Friday, June 14, 2019

City Council, June 17th - Just Raise the Gas Tax Already!

As we consider a Climate Action Plan and the initial assessment that 55% of the city's greenhouse gas pollution come from transportation, it is curious that Council has, at least for the moment, decided to pass on a local gas tax.

Council meets on Monday for a formal Work Session on new revenue, and they'll be discussing an operating fee and an employee-paid payroll tax only.

In a very general way, it seems like we are badly missing on the notion that we should tax things we want less of and reduce taxes on things we want more of.

Others will have more to say on the operating fee and payroll tax.

And maybe after Cap and Invest is settled at the Legislature, a path to a local gas tax devoted to climate action on transportation will be clearer.

There's a "hockey stick" spike for you - via Twitter

Leslie Venti's brother, Jason Box, in the news
As a footnote on greenhouse gas pollution and climate, Greenland is in the news, and in a bad way. This is far afield, and ordinarily wouldn't be noticed here, but you may recall a local connection.

Jason Box in Esquire (2015) - via Twitter


Sarah Owens said...

They skipped the gas tax (for now) because the City Manager basically asked them to at the last meeting, saying he needed them to focus on the General Fund, which is what has him worried.

Salem Breakfast on Bikes said...

Thanks for the update!

Salem Breakfast on Bikes said...

Over on FB a commenter writes:

"This will not get people out of cars and will hit low income people the hardest. Revenues from gas taxes can only be used on roads, so how does that help anything?"

1. Saying that tolls or gas taxes are regressive is sortof true, but it's also a dodge. The most regressive thing is our system of compulsory autoism. Owning and operating a car is expensive!

Here is an summary at City Observatory of "Ten things more inequitable than road pricing." Item #5 is a discussion of gas taxes:"Gas taxes [do] tend to be much more regressive than other forms of taxation. That’s just as inequitable, on its face, as congestion pricing, yet we’ve never seen a serious argument that we ought to discount the price of gasoline for poor households." Incremental changes to the gas tax will contribute to the creation of a truly multi-modal system in which all people feel they have genuine choices and car trips are the mobility choice of last resort, not first resort.

2. Anyway, what is really regressive? Climate disruption. Flood and famine and other climate chaos disproportionately affects poor people. Even if a 5 cent increase on a local gas tax in and of itself does not "get people out of cars," it does contribute to the political and cultural acceptance of a gradually increasing gas/carbon tax - which we're gonna have to do sooner or later.

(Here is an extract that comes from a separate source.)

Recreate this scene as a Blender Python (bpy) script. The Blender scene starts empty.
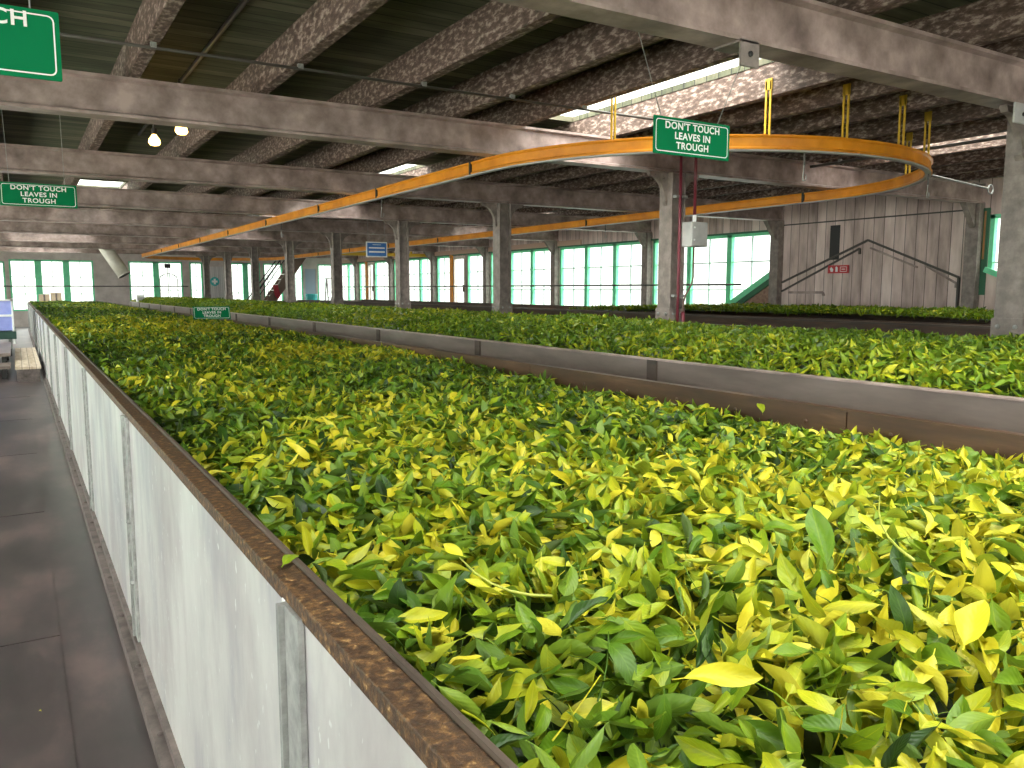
import bpy, bmesh, math, random
import numpy as np
from mathutils import Vector, Matrix

random.seed(7)
rng = np.random.default_rng(11)
scene = bpy.context.scene
COL = scene.collection
PI = math.pi

# ------------------------------------------------------------------ dimensions
TOP = 1.10                      # rim height of the troughs
ROWS = [3.55 + 4.18 * i for i in range(9)]      # rows of columns and cross beams
CX = 7.09                       # x of the column row
XL, XR, YB, YF = -2.7, 14.0, -4.2, 40.0         # room
BEAM_Z0, BEAM_Z1 = 3.03, 3.36
JOIST_Z1 = 3.66
JOISTS = [-2.26 + 1.07 * i for i in range(6)] + [3.98, 4.80] + [6.08, 6.86, 7.73, 8.66] + [9.6 + .95 * i for i in range(5)]

# ------------------------------------------------------------------ materials
def mat(name):
    m = bpy.data.materials.new(name); m.use_nodes = True
    nt = m.node_tree
    return m, nt, nt.nodes, nt.links, nt.nodes['Principled BSDF']

def ramp(N, stops):
    r = N.new('ShaderNodeValToRGB')
    e = r.color_ramp.elements
    while len(e) < len(stops): e.new(0.5)
    for i, (p, c) in enumerate(stops):
        e[i].position = p; e[i].color = (*c, 1)
    return r

def noise(N, L, scale, detail=4, rough=.6, vec=None, stretch=None):
    n = N.new('ShaderNodeTexNoise')
    n.inputs['Scale'].default_value = scale
    n.inputs['Detail'].default_value = detail
    n.inputs['Roughness'].default_value = rough
    if vec is None:
        g = N.new('ShaderNodeNewGeometry'); vec = g.outputs['Position']
    if stretch:
        mp = N.new('ShaderNodeMapping'); mp.inputs['Scale'].default_value = stretch
        L.new(vec, mp.inputs['Vector']); vec = mp.outputs['Vector']
    L.new(vec, n.inputs['Vector'])
    return n

def mottled(name, stops, scale=6, rough=.6, metallic=0, stretch=None, bump=0.0, detail=5, spec=.5):
    m, nt, N, L, b = mat(name)
    n = noise(N, L, scale, detail, .62, None, stretch)
    r = ramp(N, stops)
    L.new(n.outputs['Fac'], r.inputs['Fac'])
    L.new(r.outputs['Color'], b.inputs['Base Color'])
    b.inputs['Roughness'].default_value = rough
    b.inputs['Metallic'].default_value = metallic
    b.inputs['Specular IOR Level'].default_value = spec
    if bump:
        bp = N.new('ShaderNodeBump'); bp.inputs['Strength'].default_value = bump; bp.inputs['Distance'].default_value = .01
        L.new(n.outputs['Fac'], bp.inputs['Height']); L.new(bp.outputs['Normal'], b.inputs['Normal'])
    return m

def plain(name, c, rough=.5, metallic=0, emit=None, strength=1):
    m, nt, N, L, b = mat(name)
    b.inputs['Base Color'].default_value = (*c, 1)
    b.inputs['Roughness'].default_value = rough
    b.inputs['Metallic'].default_value = metallic
    if emit:
        b.inputs['Emission Color'].default_value = (*emit, 1)
        b.inputs['Emission Strength'].default_value = strength
    return m

def boards(name, axis, pitch, stops, scale, stretch, gap=.06, rough=.7, darkgap=.25):
    """boarded surface: noise grain, each board its own tone, a dark joint between boards"""
    m, nt, N, L, b = mat(name)
    g = N.new('ShaderNodeNewGeometry')
    s = N.new('ShaderNodeSeparateXYZ'); L.new(g.outputs['Position'], s.inputs[0])
    d = N.new('ShaderNodeMath'); d.operation = 'DIVIDE'; d.inputs[1].default_value = pitch
    L.new(s.outputs[axis], d.inputs[0])
    fl = N.new('ShaderNodeMath'); fl.operation = 'FLOOR'; L.new(d.outputs[0], fl.inputs[0])
    fr = N.new('ShaderNodeMath'); fr.operation = 'FRACT'; L.new(d.outputs[0], fr.inputs[0])
    wn = N.new('ShaderNodeTexWhiteNoise'); wn.noise_dimensions = '1D'; L.new(fl.outputs[0], wn.inputs['W'])
    n = noise(N, L, scale, 5, .6, g.outputs['Position'], stretch)
    a = N.new('ShaderNodeMath'); a.operation = 'MULTIPLY_ADD'; a.inputs[1].default_value = .35; 
    L.new(wn.outputs['Value'], a.inputs[0]); L.new(n.outputs['Fac'], a.inputs[2])
    sb = N.new('ShaderNodeMath'); sb.operation = 'SUBTRACT'; sb.inputs[1].default_value = .17; L.new(a.outputs[0], sb.inputs[0])
    r = ramp(N, stops); L.new(sb.outputs[0], r.inputs['Fac'])
    gt = N.new('ShaderNodeMath'); gt.operation = 'GREATER_THAN'; gt.inputs[1].default_value = gap; L.new(fr.outputs[0], gt.inputs[0])
    mx = N.new('ShaderNodeMath'); mx.operation = 'MULTIPLY_ADD'; mx.inputs[1].default_value = 1 - darkgap; mx.inputs[2].default_value = darkgap
    L.new(gt.outputs[0], mx.inputs[0])
    mc = N.new('ShaderNodeMix'); mc.data_type = 'RGBA'; mc.blend_type = 'MULTIPLY'; mc.inputs['Factor'].default_value = 1
    L.new(r.outputs['Color'], mc.inputs['A']); L.new(mx.outputs[0], mc.inputs['B'])
    L.new(mc.outputs['Result'], b.inputs['Base Color'])
    b.inputs['Roughness'].default_value = rough
    return m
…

3. Gas tax monies can be used on our deferred maintenance rather than road expansion. They can be used for seismic retrofits on smaller bridges, of which Salem has many. They could be used for bus-only lanes or protected bike lanes. The Bike Bill's 1% is a minimum, not a maximum! There are projects in the road right-of-way that would be eligible for gas tax money that do not primarily induce or benefit drive-alone trips. There might be new and creative ways to purpose gas tax money we haven't considered. (But at the same time, they could also be used in the same old ways for road widening, and this would be counter-productive. Still, we shouldn't think our old habit must provide the template for the future, even given the constraints placed on gas tax monies.)

Ricardo Salem said...

At the risk of asking the obvious, is there any attempt to discover what is causing the persistent budget shortages? Any persistent problem like "budget shortfalls" suggests there may be systemic problems that will continue to "produce" the same results until the system changes.

Salem's crisis is not unique, in most communities, the costs of providing services to "growth" (population, real estate development, debt) increase faster than revenue. This was true in Salem even before PERS and the shortfalls were evident before Measures 47 and 50 capped property tax revenue.

Asking citizens to pay more is only part of the solution the other part is for the community to examine the problem. If "growth" is good why can't we sustain it?

(2017)The forecast for the General Fund continues to demonstrate a structural imbalance between current, available revenue and the cost of providing services. Easing this imbalance over the forecast period may require new, additional revenue to prevent service reductions.

(2020) The forecast for the General Fund demonstrates a structural imbalance between current, available revenue and the cost of providing services. Relieving this imbalance over the forecast period may require new, additional revenue sources to prevent significant service reductions.